**GOAL OF THE EXERCISE:** From the listing that follows, extract every line and set it down unaltered.

┌─ SOURCE MATERIAL

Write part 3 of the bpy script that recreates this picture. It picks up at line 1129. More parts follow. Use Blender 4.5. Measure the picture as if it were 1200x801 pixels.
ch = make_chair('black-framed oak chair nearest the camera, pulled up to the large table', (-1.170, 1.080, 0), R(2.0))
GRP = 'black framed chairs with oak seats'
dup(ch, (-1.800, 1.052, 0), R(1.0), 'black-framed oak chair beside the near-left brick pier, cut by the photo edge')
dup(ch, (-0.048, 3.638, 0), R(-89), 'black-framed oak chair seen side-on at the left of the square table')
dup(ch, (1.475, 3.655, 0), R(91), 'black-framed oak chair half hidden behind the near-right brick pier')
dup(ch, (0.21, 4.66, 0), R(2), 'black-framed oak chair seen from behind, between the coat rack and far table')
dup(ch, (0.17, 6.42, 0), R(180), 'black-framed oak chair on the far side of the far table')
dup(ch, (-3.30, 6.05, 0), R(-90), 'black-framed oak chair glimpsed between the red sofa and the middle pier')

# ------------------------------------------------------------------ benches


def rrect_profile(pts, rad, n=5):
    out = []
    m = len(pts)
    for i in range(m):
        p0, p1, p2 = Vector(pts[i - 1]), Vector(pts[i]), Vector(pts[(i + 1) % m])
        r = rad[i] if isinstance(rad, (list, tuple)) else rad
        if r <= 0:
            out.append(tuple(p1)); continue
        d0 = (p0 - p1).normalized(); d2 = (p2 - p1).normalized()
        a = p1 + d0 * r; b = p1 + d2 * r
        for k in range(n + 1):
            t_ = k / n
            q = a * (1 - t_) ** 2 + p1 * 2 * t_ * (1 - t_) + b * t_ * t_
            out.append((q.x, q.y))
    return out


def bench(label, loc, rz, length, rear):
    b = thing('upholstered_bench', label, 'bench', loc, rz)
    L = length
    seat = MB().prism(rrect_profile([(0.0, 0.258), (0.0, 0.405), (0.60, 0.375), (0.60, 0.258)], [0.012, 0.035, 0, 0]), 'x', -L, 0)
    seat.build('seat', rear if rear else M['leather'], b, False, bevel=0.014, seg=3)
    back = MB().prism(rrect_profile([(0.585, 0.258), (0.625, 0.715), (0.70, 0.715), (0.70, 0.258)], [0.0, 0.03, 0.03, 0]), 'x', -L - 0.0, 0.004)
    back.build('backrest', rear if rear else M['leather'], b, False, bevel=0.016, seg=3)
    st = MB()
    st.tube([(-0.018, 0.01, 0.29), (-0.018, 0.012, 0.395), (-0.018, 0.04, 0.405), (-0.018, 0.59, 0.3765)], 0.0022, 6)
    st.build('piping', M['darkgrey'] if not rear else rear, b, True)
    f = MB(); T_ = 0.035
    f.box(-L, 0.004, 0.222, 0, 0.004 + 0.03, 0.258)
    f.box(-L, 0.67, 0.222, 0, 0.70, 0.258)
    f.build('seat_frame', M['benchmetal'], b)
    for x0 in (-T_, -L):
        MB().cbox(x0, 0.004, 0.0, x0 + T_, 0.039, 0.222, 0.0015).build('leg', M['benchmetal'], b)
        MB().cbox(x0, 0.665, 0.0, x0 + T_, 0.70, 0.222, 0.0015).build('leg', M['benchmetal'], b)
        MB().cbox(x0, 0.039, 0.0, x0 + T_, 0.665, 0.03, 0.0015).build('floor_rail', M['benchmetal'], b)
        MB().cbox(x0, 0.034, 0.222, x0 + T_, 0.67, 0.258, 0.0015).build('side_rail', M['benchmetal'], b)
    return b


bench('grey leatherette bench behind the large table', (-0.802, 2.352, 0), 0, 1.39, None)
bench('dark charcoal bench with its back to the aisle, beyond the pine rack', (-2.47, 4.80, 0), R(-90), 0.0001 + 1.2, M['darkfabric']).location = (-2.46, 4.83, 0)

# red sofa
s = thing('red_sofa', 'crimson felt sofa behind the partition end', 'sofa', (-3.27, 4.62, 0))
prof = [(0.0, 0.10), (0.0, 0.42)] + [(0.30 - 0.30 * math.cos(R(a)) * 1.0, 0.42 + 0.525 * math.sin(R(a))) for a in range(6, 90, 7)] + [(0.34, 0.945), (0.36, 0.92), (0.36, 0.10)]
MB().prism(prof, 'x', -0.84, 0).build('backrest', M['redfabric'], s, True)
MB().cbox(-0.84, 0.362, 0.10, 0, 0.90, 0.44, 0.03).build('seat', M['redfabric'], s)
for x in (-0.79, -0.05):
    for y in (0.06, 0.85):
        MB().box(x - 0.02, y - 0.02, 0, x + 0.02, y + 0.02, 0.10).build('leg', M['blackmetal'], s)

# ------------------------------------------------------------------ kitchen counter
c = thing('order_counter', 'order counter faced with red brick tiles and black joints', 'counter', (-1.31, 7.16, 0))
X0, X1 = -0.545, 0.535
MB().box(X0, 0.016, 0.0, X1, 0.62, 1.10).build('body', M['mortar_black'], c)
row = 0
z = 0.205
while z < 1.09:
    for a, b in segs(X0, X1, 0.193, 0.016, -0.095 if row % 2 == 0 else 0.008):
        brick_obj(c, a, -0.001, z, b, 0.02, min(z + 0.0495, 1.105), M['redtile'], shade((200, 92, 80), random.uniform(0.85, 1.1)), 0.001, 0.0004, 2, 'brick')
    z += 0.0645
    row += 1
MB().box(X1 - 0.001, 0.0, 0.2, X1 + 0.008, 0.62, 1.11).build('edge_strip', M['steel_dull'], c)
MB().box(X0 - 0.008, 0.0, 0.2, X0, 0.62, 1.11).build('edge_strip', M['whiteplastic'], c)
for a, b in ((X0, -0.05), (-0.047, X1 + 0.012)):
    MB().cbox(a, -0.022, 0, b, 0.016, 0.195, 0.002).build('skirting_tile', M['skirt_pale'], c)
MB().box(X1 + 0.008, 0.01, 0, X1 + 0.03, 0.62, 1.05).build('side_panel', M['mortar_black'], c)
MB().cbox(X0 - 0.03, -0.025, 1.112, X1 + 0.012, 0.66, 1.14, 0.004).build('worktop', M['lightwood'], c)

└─

**EXPECTED OUTPUT:**
Write part 3 of the bpy script that recreates this picture. It picks up at line 1129. More parts follow. Use Blender 4.5. Measure the picture as if it were 1200x801 pixels.
ch = make_chair('black-framed oak chair nearest the camera, pulled up to the large table', (-1.170, 1.080, 0), R(2.0))
GRP = 'black framed chairs with oak seats'
dup(ch, (-1.800, 1.052, 0), R(1.0), 'black-framed oak chair beside the near-left brick pier, cut by the photo edge')
dup(ch, (-0.048, 3.638, 0), R(-89), 'black-framed oak chair seen side-on at the left of the square table')
dup(ch, (1.475, 3.655, 0), R(91), 'black-framed oak chair half hidden behind the near-right brick pier')
dup(ch, (0.21, 4.66, 0), R(2), 'black-framed oak chair seen from behind, between the coat rack and far table')
dup(ch, (0.17, 6.42, 0), R(180), 'black-framed oak chair on the far side of the far table')
dup(ch, (-3.30, 6.05, 0), R(-90), 'black-framed oak chair glimpsed between the red sofa and the middle pier')

# ------------------------------------------------------------------ benches


def rrect_profile(pts, rad, n=5):
    out = []
    m = len(pts)
    for i in range(m):
        p0, p1, p2 = Vector(pts[i - 1]), Vector(pts[i]), Vector(pts[(i + 1) % m])
        r = rad[i] if isinstance(rad, (list, tuple)) else rad
        if r <= 0:
            out.append(tuple(p1)); continue
        d0 = (p0 - p1).normalized(); d2 = (p2 - p1).normalized()
        a = p1 + d0 * r; b = p1 + d2 * r
        for k in range(n + 1):
            t_ = k / n
            q = a * (1 - t_) ** 2 + p1 * 2 * t_ * (1 - t_) + b * t_ * t_
            out.append((q.x, q.y))
    return out


def bench(label, loc, rz, length, rear):
    b = thing('upholstered_bench', label, 'bench', loc, rz)
    L = length
    seat = MB().prism(rrect_profile([(0.0, 0.258), (0.0, 0.405), (0.60, 0.375), (0.60, 0.258)], [0.012, 0.035, 0, 0]), 'x', -L, 0)
    seat.build('seat', rear if rear else M['leather'], b, False, bevel=0.014, seg=3)
    back = MB().prism(rrect_profile([(0.585, 0.258), (0.625, 0.715), (0.70, 0.715), (0.70, 0.258)], [0.0, 0.03, 0.03, 0]), 'x', -L - 0.0, 0.004)
    back.build('backrest', rear if rear else M['leather'], b, False, bevel=0.016, seg=3)
    st = MB()
    st.tube([(-0.018, 0.01, 0.29), (-0.018, 0.012, 0.395), (-0.018, 0.04, 0.405), (-0.018, 0.59, 0.3765)], 0.0022, 6)
    st.build('piping', M['darkgrey'] if not rear else rear, b, True)
    f = MB(); T_ = 0.035
    f.box(-L, 0.004, 0.222, 0, 0.004 + 0.03, 0.258)
    f.box(-L, 0.67, 0.222, 0, 0.70, 0.258)
    f.build('seat_frame', M['benchmetal'], b)
    for x0 in (-T_, -L):
        MB().cbox(x0, 0.004, 0.0, x0 + T_, 0.039, 0.222, 0.0015).build('leg', M['benchmetal'], b)
        MB().cbox(x0, 0.665, 0.0, x0 + T_, 0.70, 0.222, 0.0015).build('leg', M['benchmetal'], b)
        MB().cbox(x0, 0.039, 0.0, x0 + T_, 0.665, 0.03, 0.0015).build('floor_rail', M['benchmetal'], b)
        MB().cbox(x0, 0.034, 0.222, x0 + T_, 0.67, 0.258, 0.0015).build('side_rail', M['benchmetal'], b)
    return b


bench('grey leatherette bench behind the large table', (-0.802, 2.352, 0), 0, 1.39, None)
bench('dark charcoal bench with its back to the aisle, beyond the pine rack', (-2.47, 4.80, 0), R(-90), 0.0001 + 1.2, M['darkfabric']).location = (-2.46, 4.83, 0)

# red sofa
s = thing('red_sofa', 'crimson felt sofa behind the partition end', 'sofa', (-3.27, 4.62, 0))
prof = [(0.0, 0.10), (0.0, 0.42)] + [(0.30 - 0.30 * math.cos(R(a)) * 1.0, 0.42 + 0.525 * math.sin(R(a))) for a in range(6, 90, 7)] + [(0.34, 0.945), (0.36, 0.92), (0.36, 0.10)]
MB().prism(prof, 'x', -0.84, 0).build('backrest', M['redfabric'], s, True)
MB().cbox(-0.84, 0.362, 0.10, 0, 0.90, 0.44, 0.03).build('seat', M['redfabric'], s)
for x in (-0.79, -0.05):
    for y in (0.06, 0.85):
        MB().box(x - 0.02, y - 0.02, 0, x + 0.02, y + 0.02, 0.10).build('leg', M['blackmetal'], s)

# ------------------------------------------------------------------ kitchen counter
c = thing('order_counter', 'order counter faced with red brick tiles and black joints', 'counter', (-1.31, 7.16, 0))
X0, X1 = -0.545, 0.535
MB().box(X0, 0.016, 0.0, X1, 0.62, 1.10).build('body', M['mortar_black'], c)
row = 0
z = 0.205
while z < 1.09:
    for a, b in segs(X0, X1, 0.193, 0.016, -0.095 if row % 2 == 0 else 0.008):
        brick_obj(c, a, -0.001, z, b, 0.02, min(z + 0.0495, 1.105), M['redtile'], shade((200, 92, 80), random.uniform(0.85, 1.1)), 0.001, 0.0004, 2, 'brick')
    z += 0.0645
    row += 1
MB().box(X1 - 0.001, 0.0, 0.2, X1 + 0.008, 0.62, 1.11).build('edge_strip', M['steel_dull'], c)
MB().box(X0 - 0.008, 0.0, 0.2, X0, 0.62, 1.11).build('edge_strip', M['whiteplastic'], c)
for a, b in ((X0, -0.05), (-0.047, X1 + 0.012)):
    MB().cbox(a, -0.022, 0, b, 0.016, 0.195, 0.002).build('skirting_tile', M['skirt_pale'], c)
MB().box(X1 + 0.008, 0.01, 0, X1 + 0.03, 0.62, 1.05).build('side_panel', M['mortar_black'], c)
MB().cbox(X0 - 0.03, -0.025, 1.112, X1 + 0.012, 0.66, 1.14, 0.004).build('worktop', M['lightwood'], c)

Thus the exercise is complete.